#### Information supplied
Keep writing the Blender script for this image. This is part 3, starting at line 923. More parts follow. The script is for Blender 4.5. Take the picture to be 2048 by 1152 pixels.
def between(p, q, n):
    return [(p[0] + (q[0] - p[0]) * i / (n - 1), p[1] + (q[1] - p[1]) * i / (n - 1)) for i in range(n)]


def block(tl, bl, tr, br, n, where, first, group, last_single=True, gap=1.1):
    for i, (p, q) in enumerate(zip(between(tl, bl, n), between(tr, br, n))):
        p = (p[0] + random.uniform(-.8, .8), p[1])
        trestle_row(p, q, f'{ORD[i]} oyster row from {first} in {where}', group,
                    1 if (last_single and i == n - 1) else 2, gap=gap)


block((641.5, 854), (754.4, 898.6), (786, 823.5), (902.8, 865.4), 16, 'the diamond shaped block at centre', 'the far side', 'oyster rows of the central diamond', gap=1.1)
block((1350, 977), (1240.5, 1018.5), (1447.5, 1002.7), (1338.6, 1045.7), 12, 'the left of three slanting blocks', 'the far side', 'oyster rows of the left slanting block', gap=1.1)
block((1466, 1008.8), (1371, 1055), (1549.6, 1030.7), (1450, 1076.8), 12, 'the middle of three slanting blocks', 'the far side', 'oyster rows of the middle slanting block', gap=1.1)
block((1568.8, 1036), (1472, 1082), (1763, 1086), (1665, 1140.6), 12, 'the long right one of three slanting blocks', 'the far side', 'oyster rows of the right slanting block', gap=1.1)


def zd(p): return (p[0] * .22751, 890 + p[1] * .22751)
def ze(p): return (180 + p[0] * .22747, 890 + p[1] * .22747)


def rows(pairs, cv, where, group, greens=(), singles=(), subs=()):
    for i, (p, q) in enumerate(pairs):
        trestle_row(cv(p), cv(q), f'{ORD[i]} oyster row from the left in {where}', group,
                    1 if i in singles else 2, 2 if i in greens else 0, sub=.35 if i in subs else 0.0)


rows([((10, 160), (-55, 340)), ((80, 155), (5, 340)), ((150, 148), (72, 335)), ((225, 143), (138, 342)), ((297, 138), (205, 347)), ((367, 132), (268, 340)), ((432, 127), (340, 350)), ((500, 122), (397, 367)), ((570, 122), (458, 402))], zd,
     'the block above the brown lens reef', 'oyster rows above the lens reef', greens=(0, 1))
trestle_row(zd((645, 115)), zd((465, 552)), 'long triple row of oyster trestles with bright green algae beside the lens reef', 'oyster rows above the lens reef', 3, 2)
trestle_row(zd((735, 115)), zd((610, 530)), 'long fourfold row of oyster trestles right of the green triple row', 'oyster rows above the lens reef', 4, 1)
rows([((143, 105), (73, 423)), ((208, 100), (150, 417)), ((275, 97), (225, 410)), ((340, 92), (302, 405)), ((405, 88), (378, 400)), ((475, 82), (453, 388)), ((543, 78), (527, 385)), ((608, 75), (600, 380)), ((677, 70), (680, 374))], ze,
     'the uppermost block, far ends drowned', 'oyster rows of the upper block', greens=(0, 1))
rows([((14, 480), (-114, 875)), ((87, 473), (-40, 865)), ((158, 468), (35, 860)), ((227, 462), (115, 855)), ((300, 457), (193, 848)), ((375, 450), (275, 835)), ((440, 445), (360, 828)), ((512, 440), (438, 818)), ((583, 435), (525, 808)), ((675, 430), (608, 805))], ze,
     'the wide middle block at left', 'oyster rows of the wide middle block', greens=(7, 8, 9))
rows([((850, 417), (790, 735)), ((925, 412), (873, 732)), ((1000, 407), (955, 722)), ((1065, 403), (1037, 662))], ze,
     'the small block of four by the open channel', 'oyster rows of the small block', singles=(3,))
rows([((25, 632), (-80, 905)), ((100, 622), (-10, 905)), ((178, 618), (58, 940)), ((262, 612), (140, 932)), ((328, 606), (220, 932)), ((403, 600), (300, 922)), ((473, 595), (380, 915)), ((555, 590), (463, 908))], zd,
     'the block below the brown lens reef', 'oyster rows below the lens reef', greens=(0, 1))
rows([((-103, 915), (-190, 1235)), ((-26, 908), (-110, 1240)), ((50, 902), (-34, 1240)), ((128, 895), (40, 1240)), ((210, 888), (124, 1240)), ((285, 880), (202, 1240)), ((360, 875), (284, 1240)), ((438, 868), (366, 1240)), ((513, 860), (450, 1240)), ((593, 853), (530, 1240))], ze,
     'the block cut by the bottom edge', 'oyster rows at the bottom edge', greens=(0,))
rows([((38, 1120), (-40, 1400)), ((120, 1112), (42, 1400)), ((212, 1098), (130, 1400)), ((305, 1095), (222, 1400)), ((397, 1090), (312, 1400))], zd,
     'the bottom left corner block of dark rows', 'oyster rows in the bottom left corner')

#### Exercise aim
Starting at the first line of the data above, please restate word for word every line up to and including the one that holds "return [(p[0] +", and add nothing else.

#### Output of the exercise
Keep writing the Blender script for this image. This is part 3, starting at line 923. More parts follow. The script is for Blender 4.5. Take the picture to be 2048 by 1152 pixels.
def between(p, q, n):
    return [(p[0] + (q[0] - p[0]) * i / (n - 1), p[1] + (q[1] - p[1]) * i / (n - 1)) for i in range(n)]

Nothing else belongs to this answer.